### To do
Print exactly the lines from the first one down to the line containing "sin, cos = math.sin, math.cos", both ends included, with no pictures and nothing else.

### Collected data
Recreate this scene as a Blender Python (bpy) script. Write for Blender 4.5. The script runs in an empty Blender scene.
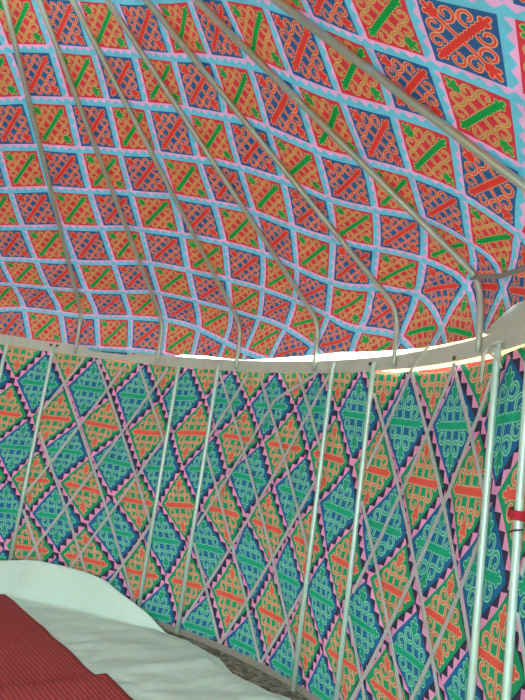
import bpy, bmesh, math, random
from mathutils import Vector, noise
random.seed(7)
PI = math.pi
sin, cos = math.sin, math.cos

# ------------------------------------------------------------------ measures
R = 2.4926          # radius of the lattice wall
H = 1.75            # underside of the eave ring
BH = 0.076          # height of the eave ring bar
TH0, DTH = 0.0772, 0.2672          # first roof pole, spacing
SIG = 0.6073        # roof slope
CAM = (1.5956, -1.9596, 1.2498)
GAP0, GAP1 = 2.17, 2.80            # doorway the picture is taken from
DATA = {"M":[[-3.5748,0.4008],[0.822,3.6612],[3.5303,-0.7102]],"roof":[[0.147,1.26],[0.427,1.205],[0.699,1.151],[0.95,1.071],[0.119,0.997],[0.368,0.956],[0.6,0.926],[0.88,0.856],[-0.041,1.569],[0.198,1.542],[0.474,1.483],[0.722,1.444],[0.948,1.382],[-0.037,1.859],[0.229,1.825],[0.504,1.769],[0.783,1.713],[-0.011,2.137],[0.257,2.1],[0.538,2.031],[0.842,1.966],[1.259,1.303],[1.071,1.63],[1.327,1.569],[1.603,1.513],[1.854,1.453],[1.51,1.236],[1.774,1.182],[1.195,1.034],[1.459,0.942],[1.703,0.904],[1.599,0.585],[1.861,0.521],[2.199,0.78],[2.448,0.698],[2.373,0.394],[2.25,0.201],[2.531,0.105],[2.614,0.369],[0.035,2.434],[0.334,2.369],[0.6,2.298],[0.886,2.226],[0.068,2.684],[0.377,2.641],[0.67,2.554],[0.914,2.504],[0.421,2.9],[0.693,2.814],[1.131,1.884],[1.428,1.816],[1.673,1.817],[1.926,1.741],[1.192,2.177],[1.45,2.137],[1.721,2.046],[1.201,2.476],[1.499,2.402],[2.763,0.97],[2.883,1.457],[2.659,1.73],[2.662,1.448],[2.608,1.138],[2.369,1.248],[2.392,1.505],[2.128,1.4],[2.303,1.053],[2.116,1.121],[2.535,0.915],[-0.079,3.175],[-0.139,2.952],[-0.35,3.168],[0.502,3.103],[0.751,3.052],[1.672,2.674],[1.292,2.692],[1.918,2.072],[1.941,2.318],[1.698,2.392],[2.159,2.069],[2.187,2.327],[2.514,2.024],[1.955,2.52]],"W":[[-0.0582,1.3135],[0.3427,-0.3451],[0.2253,-1.607],[1.6159,-1.183],[-0.0491,-0.6117],[0.147,-0.3755],[-0.7387,1.6055],[-0.5642,0.1278],[0.2839,-0.9988],[-0.356,0.4032],[0.4089,-0.6379],[-0.617,0.3679],[-0.1764,2.7316],[-0.0008,0.3048],[-0.308,-0.1225],[0.1674,-0.1734],[-0.5071,-0.2004],[0.4303,-0.0052],[-0.1907,0.5763],[0.3372,0.6241],[-0.196,-0.3113],[-0.3405,-0.7022],[0.2013,-1.1855],[-0.1743,0.3486],[-0.4559,-0.1931],[0.9229,0.6087],[0.0737,0.2609],[1.0807,1.0506],[-0.6991,0.4088],[0.1761,-0.8896],[-0.4419,0.1791],[0.11,0.773],[0.7002,-0.8543],[-0.2336,1.4951],[-0.6751,0.2242],[1.4654,-1.9977],[-1.3462,1.5236],[0.3512,0.2019],[-0.1458,0.2621],[-0.5082,-0.1205],[-0.101,-0.7823],[-0.0175,0.1921],[0.3065,-0.2703],[0.8363,0.7064],[-0.0261,-0.1102],[0.3068,-1.3691],[-0.2389,1.2262],[-0.9054,0.6025],[-0.0998,0.5865],[0.7223,0.1897],[0.604,-0.6179],[-2.027,0.6971],[1.0024,-1.3986],[-0.1003,-0.4137],[-1.0042,1.3921],[2.5435,-1.4443],[-0.9312,1.6246],[0.6877,-1.8488],[-2.917,1.3541],[-0.1817,0.232],[-1.5205,1.9027],[-0.7026,-1.4684],[3.3933,-1.2705],[0.5795,0.4475],[1.1903,0.6898],[-1.5623,0.2616],[-2.1185,1.5831],[-0.6277,-3.1726],[2.0592,-0.8101],[-0.0407,0.1766],[-0.9173,-0.238],[1.1946,0.0191],[0.9152,-1.0694],[-0.1781,0.5652],[-2.4036,2.859],[1.7258,-2.6106],[0.2099,0.9906],[1.3211,-0.7549],[-1.8384,0.5081],[-3.1505,1.327],[-3.16,1.2652],[3.5885,-2.3172],[3.8725,-1.6075]],"prof":[[2.5336,0.35,1.8223],[2.4686,0.4033,1.7852],[2.4036,0.4567,1.7482],[2.3387,0.51,1.7111],[2.2737,0.5634,1.674],[2.2087,0.6167,1.6369],[2.1438,0.6701,1.5999],[2.0788,0.7234,1.5628],[2.0138,0.7768,1.5257],[1.9489,0.8301,1.4887],[1.8839,0.8835,1.4516],[1.819,0.9368,1.4145],[1.754,0.9902,1.3774],[1.689,1.0435,1.3404],[1.6241,1.0969,1.3033],[1.5591,1.1502,1.2662],[1.4941,1.2035,1.2291],[1.4292,1.2569,1.1921],[1.3642,1.3102,1.155],[1.2993,1.3636,1.1179],[1.2343,1.4169,1.0809],[1.1693,1.4703,1.0438],[1.1044,1.5236,1.0067],[1.0394,1.577,0.9696],[0.9744,1.6303,0.9326],[0.9095,1.6837,0.8955],[0.8445,1.737,0.8584],[0.7796,1.7904,0.8214],[0.7146,1.8437,0.7843],[0.6496,1.897,0.7472],[0.5847,1.9504,0.7101],[0.5197,2.0037,0.6731],[0.4547,2.0571,0.636],[0.3898,2.1104,0.5989],[0.3248,2.1638,0.5619],[0.2599,2.2171,0.5248],[0.1949,2.2705,0.4877],[0.1299,2.3238,0.4506],[0.065,2.3772,0.4136],[0.0,2.4305,0.3765],[-0.0094,2.437,0.3697],[-0.0187,2.4436,0.3632],[-0.028,2.4502,0.3566],[-0.0376,2.4566,0.3495],[-0.0475,2.4626,0.3415],[-0.0577,2.4683,0.3331],[-0.0678,2.4737,0.3246],[-0.0785,2.4789,0.3152],[-0.0904,2.4839,0.3044],[-0.1041,2.4886,0.2915],[-0.1204,2.4931,0.2758],[-0.1389,2.4973,0.2578],[-0.1587,2.5013,0.2385],[-0.1787,2.5051,0.2189],[-0.1979,2.5086,0.2],[-0.2164,2.5119,0.1817],[-0.235,2.5151,0.1634],[-0.2535,2.518,0.1452],[-0.2715,2.5205,0.1273],[-0.289,2.5226,0.11],[-0.3069,2.5241,0.0921],[-0.3256,2.5251,0.0734],[-0.3433,2.5258,0.0558],[-0.3583,2.5262,0.0407],[-0.3691,2.5266,0.03]],"sap":2.9598,"cs":0.8212,"wx":[[-0.045,-0.247],[0.337,-0.232],[0.726,-0.252],[1.09,-0.214],[1.452,-0.211],[1.825,-0.219],[2.203,-0.213],[2.549,-0.242],[2.958,-0.27],[3.311,-0.288],[0.15,-0.5],[0.483,-0.491],[0.872,-0.499],[1.217,-0.457],[1.611,-0.448],[2.008,-0.456],[2.378,-0.494],[2.744,-0.524],[3.121,-0.544],[3.494,-0.546],[-0.114,-0.746],[0.229,-0.704],[1.025,-0.734],[1.379,-0.67],[2.509,-0.764],[2.883,-0.791],[0.863,-0.99],[1.169,-0.96],[1.54,-0.942],[1.912,-0.955],[2.564,-1.025],[2.958,-1.062],[3.37,-1.071],[3.744,-1.114],[1.175,-1.199],[1.519,-1.176],[1.899,-1.196],[1.006,-1.452],[1.348,-1.442],[1.727,-1.423]],"ww":[[0.1964,0.0073],[0.139,0.1206],[-0.1167,-0.1165],[-0.0107,0.1299],[0.0386,-0.0334],[0.2241,-0.0707],[-0.0275,0.0905],[0.3704,-0.0186],[-0.2267,0.0274],[0.2662,-0.0959],[-0.8973,-0.2375],[0.1887,-0.0254],[-0.0988,-0.0457],[0.3163,-0.0584],[-0.2366,-0.0623],[-0.2648,0.0895],[-0.1027,-0.1072],[0.1459,-0.0271],[0.0801,-0.0459],[-0.1526,0.0099],[0.1941,-0.1166],[0.6655,0.2802],[-0.3712,-0.0784],[-0.4675,0.2972],[-0.431,0.0227],[-0.4279,0.0822],[0.054,-0.0931],[1.3624,-0.0209],[0.8049,-0.1857],[1.0259,-0.0058],[0.8437,-0.046],[0.3697,-0.209],[0.0874,0.0723],[0.3962,-0.3209],[-1.1296,0.0756],[-0.825,0.1278],[-1.1275,-0.0363],[-0.1338,0.0013],[0.5154,-0.104],[0.3264,0.0627]]}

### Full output
Recreate this scene as a Blender Python (bpy) script. Write for Blender 4.5. The script runs in an empty Blender scene.
import bpy, bmesh, math, random
from mathutils import Vector, noise
random.seed(7)
PI = math.pi
sin, cos = math.sin, math.cos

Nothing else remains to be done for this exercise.